Even if all the publicity does is make vacation rental hosts aware of the issue, that's a service  Cory is paying for it, and the rest of us are learning about the issue for free.

It wasn't a loaded question.

I don't know what the goal of further media attention is.  Those goals should be clearly stated so that Airbnb can respond effectively.  

No one has filed an insurance claim yet (as I understand).  We don't know if Airbnb will reject any of those claims.  

It certainly would be great if AirBnb gave warning about the 30 day tenancy issue, but I think in the end it is the duty of the landlord (and their team) to know the local laws.  Hopefully, AirBnb will post such a warning.  That would be good customer service. 

Originally posted by @Andrew Whicker:

It wasn't a loaded question.

I don't know what the goal of further media attention is.  Those goals should be clearly stated so that Airbnb can respond effectively.  

No one has filed an insurance claim yet (as I understand).  We don't know if Airbnb will reject any of those claims.  
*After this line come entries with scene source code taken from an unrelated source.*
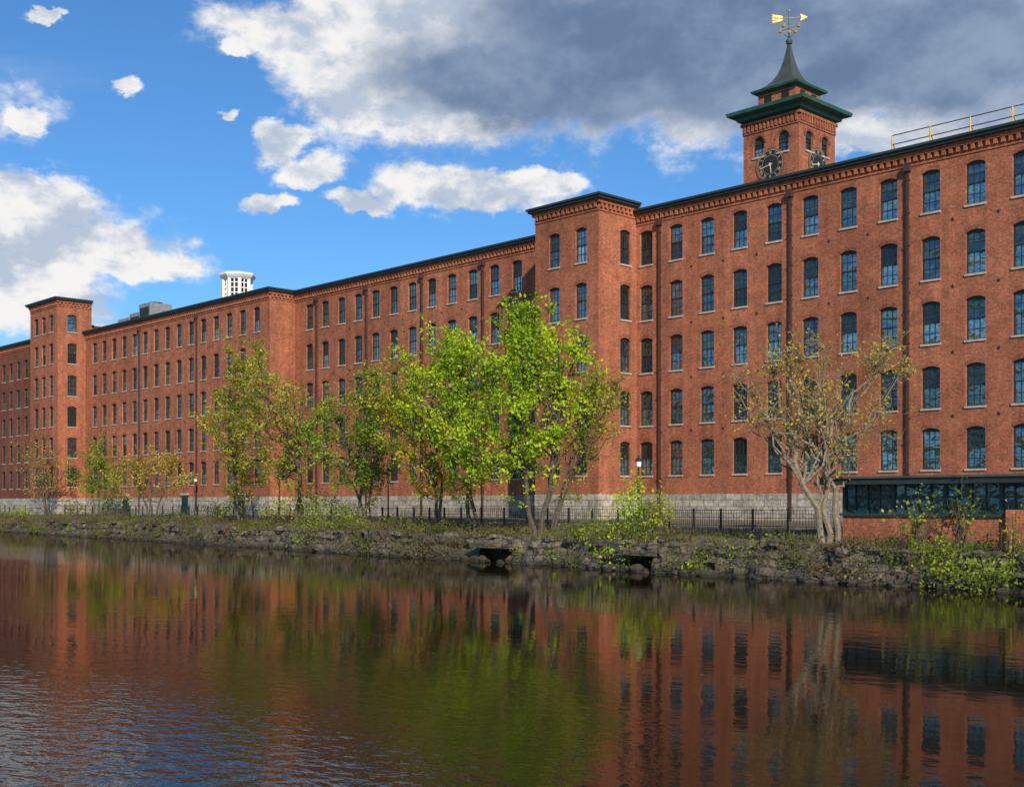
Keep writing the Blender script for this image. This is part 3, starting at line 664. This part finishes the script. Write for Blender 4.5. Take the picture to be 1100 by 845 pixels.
# ------------------------------------------------------------ world
SD=Vector((.78,-.46,.50)).normalized()
w=bpy.data.worlds.new('World'); scene.world=w; w.use_nodes=True; nt=w.node_tree; L=nt.links.new
bg=nt.nodes['Background']; bg.inputs['Strength'].default_value=.10
sky=N(nt,'ShaderNodeTexSky'); sky.sky_type='NISHITA'; sky.sun_disc=False
sky.sun_elevation=math.asin(SD.z); sky.sun_rotation=math.atan2(SD.x,SD.y); sky.air_density=1.0; sky.dust_density=.5; sky.ozone_density=2.5
tc=N(nt,'ShaderNodeTexCoord')
def M(op,a,b=None,c=None):
    n=N(nt,'ShaderNodeMath',operation=op)
    for i,v in enumerate((a,b,c)):
        if v is None: continue
        if isinstance(v,(int,float)): n.inputs[i].default_value=v
        else: L(v,n.inputs[i])
    return n.outputs[0]
def VM(op,a,b=None,s=None):
    n=N(nt,'ShaderNodeVectorMath',operation=op)
    for i,v in enumerate((a,b)):
        if v is None: continue
        if isinstance(v,tuple): n.inputs[i].default_value=v
        else: L(v,n.inputs[i])
    if s is not None: n.inputs['Scale'].default_value=s
    return n
dirv=tc.outputs['Generated']
fx=VM('DOT_PRODUCT',dirv,(CR[0],CR[1],0)).outputs['Value']; fy=VM('DOT_PRODUCT',dirv,(CF[0],CF[1],0)).outputs['Value']
sp=N(nt,'ShaderNodeSeparateXYZ'); L(dirv,sp.inputs[0])
Az=M('ARCTAN2',fx,fy); hl=M('SQRT',M('ADD',M('MULTIPLY',fx,fx),M('MULTIPLY',fy,fy))); El=M('DIVIDE',sp.outputs[2],M('MAXIMUM',hl,.001))
cb=N(nt,'ShaderNodeCombineXYZ'); L(Az,cb.inputs[0]); L(El,cb.inputs[1])
def noise3(scale,detail,rough,off=(0,0,0),stretch=(1,1,1.6)):
    mp=N(nt,'ShaderNodeMapping'); mp.inputs['Scale'].default_value=stretch; mp.inputs['Location'].default_value=off; L(dirv,mp.inputs['Vector'])
    n=N(nt,'ShaderNodeTexNoise'); n.inputs['Scale'].default_value=scale; n.inputs['Detail'].default_value=detail; n.inputs['Roughness'].default_value=rough; L(mp.outputs[0],n.inputs['Vector']); return n
wn=noise3(10,8,.62)
wv_=VM('SCALE',VM('SUBTRACT',wn.outputs['Color'],(.5,.5,.5)).outputs[0],None,.075).outputs[0]
V2=VM('ADD',cb.outputs[0],wv_).outputs[0]
def field(bl,sm=.25):
    out=None
    for (px,py,rx,ry) in bl:
        t=(px-550)/F; a=math.atan(t); e=(HOR-py)/F*math.cos(a)
        d=VM('SUBTRACT',V2,(a,e,0)).outputs[0]; m_=VM('MULTIPLY',d,(F/rx,F/ry,0)).outputs[0]
        v=M('SUBTRACT',1.0,VM('LENGTH',m_).outputs['Value'])
        out=v if out is None else M('SMOOTH_MAX',out,v,sm)
    return M('MAXIMUM',out,-2.0)
body=field([(640,40,380,112),(480,85,190,78),(850,55,320,118),(1080,40,280,112),(345,35,125,45),(410,120,90,45),(303,155,32,26),(338,190,42,18),(290,222,38,13),(505,200,115,28),(400,216,46,12),(578,188,62,16),(760,20,400,90),(980,145,170,22),
  (30,215,90,38),(60,265,130,48),(135,290,80,22),(10,320,130,55),(133,98,18,14),(12,125,28,16),(38,17,20,8),(243,122,12,8),(245,54,20,12),(1300,200,200,60),(-300,100,250,80),(300,-700,700,200),(1500,-100,400,150)],.15)
dark=field([(680,85,290,64),(840,50,360,90),(540,95,150,42),(1020,60,300,70),(760,10,300,60),(1400,100,300,100),(200,-700,350,120)],.4)
n1=noise3(15,14,.62).outputs['Fac']; n2=noise3(15,14,.62,off=(SD.x*-.010,SD.y*-.010,-.035)).outputs['Fac']
n3=noise3(3.5,5,.5,off=(3,1,2)).outputs['Fac']
core=M('MAXIMUM',body,0.0)
dens=M('ADD',M('ADD',body,M('MULTIPLY',core,1.2)),M('MULTIPLY',M('SUBTRACT',n1,.5),2.9))
def MR(v,a,b,c=0.,d=1.,smooth=True):
    n=N(nt,'ShaderNodeMapRange'); 
    if smooth: n.interpolation_type='SMOOTHSTEP'
    L(v,n.inputs['Value']); n.inputs['From Min'].default_value=a; n.inputs['From Max'].default_value=b; n.inputs['To Min'].default_value=c; n.inputs['To Max'].default_value=d; return n.outputs[0]
mask=MR(dens,-.12,.72)
dk=MR(M('ADD',dark,M('MULTIPLY',M('SUBTRACT',n1,.5),1.1)),-.18,.45)
lit=MR(M('SUBTRACT',n1,n2),-.14,.12,.0,1.)
litg=MR(M('ADD',M('MULTIPLY',M('SUBTRACT',n1,n2),.7),M('MULTIPLY',M('SUBTRACT',n3,.5),.9)),-.22,.22,.0,1.)
def mix(f,a,b):
    n=N(nt,'ShaderNodeMixRGB')
    for i,v in ((0,f),(1,a),(2,b)):
        if isinstance(v,(tuple,float)): n.inputs[i].default_value=v
        else: L(v,n.inputs[i])
    return n.outputs[0]
white=mix(lit,(4.8,5.6,6.9,1),(9.2,9.1,9.0,1)); grey=mix(litg,(1.4,2.1,3.5,1),(2.8,3.7,5.2,1))
cc=mix(dk,white,grey)
skc=VM('MULTIPLY',sky.outputs[0],(.55,.98,1.36)).outputs[0]
ci=noise3(2.2,9,.6,off=(5,2,1),stretch=(1,1,5)).outputs['Fac']; cim=MR(ci,.48,.75,0,.40)
sk2=mix(cim,skc,(6.0,6.8,8.0,1))
fin=mix(mask,sk2,cc)
L(fin,bg.inputs['Color'])
sun=bpy.data.lights.new('sun','SUN'); sun.energy=5.0; sun.angle=math.radians(.5); sun.color=(1,.89,.72)
so=bpy.data.objects.new('sun',sun); COL.objects.link(so); so.rotation_euler=SD.to_track_quat('Z','Y').to_euler()
cam=bpy.data.cameras.new('camera'); co=bpy.data.objects.new('camera',cam); COL.objects.link(co)
co.location=(0,0,EYE); cam.sensor_width=36; cam.lens=36*F/1100; cam.clip_end=5000
co.rotation_euler=(math.pi/2,0,math.atan2(-CF[0],CF[1]))
cam.shift_y=(HOR-422.5)/1100
scene.camera=co
scene.view_settings.view_transform='Standard'; scene.view_settings.look='None'; scene.view_settings.exposure=0
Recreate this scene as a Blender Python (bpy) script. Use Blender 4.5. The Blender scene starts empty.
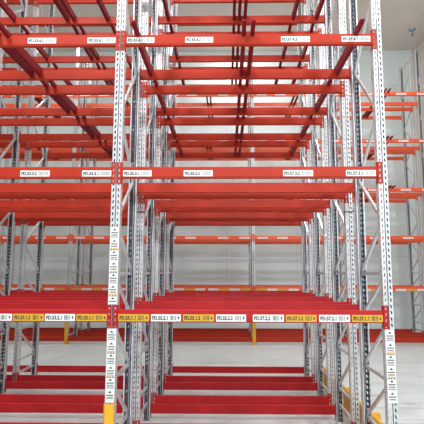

It certainly would be great if AirBnb gave warning about the 30 day tenancy issue, but I think in the end it is the duty of the landlord (and their team) to know the local laws.  Hopefully, AirBnb will post such a warning.  That would be good customer service. 

There will be no insurance claim to file.  Airbnb's current $1M guarantee is for property damage and limited theft only.  They don't offer insurance or guarantees for this kind of thing.  So if Cory is going to get any reimbursements for lost rent or legal fees or anything else, airbnb will have to offer a "customer satisfaction" payment, a settlement or get sued.

Agreed that good customer service will have airbnb posting disclosures and warnings for  CA hosts.  And how to reach a real live person in less than 8 days if there is an emergency.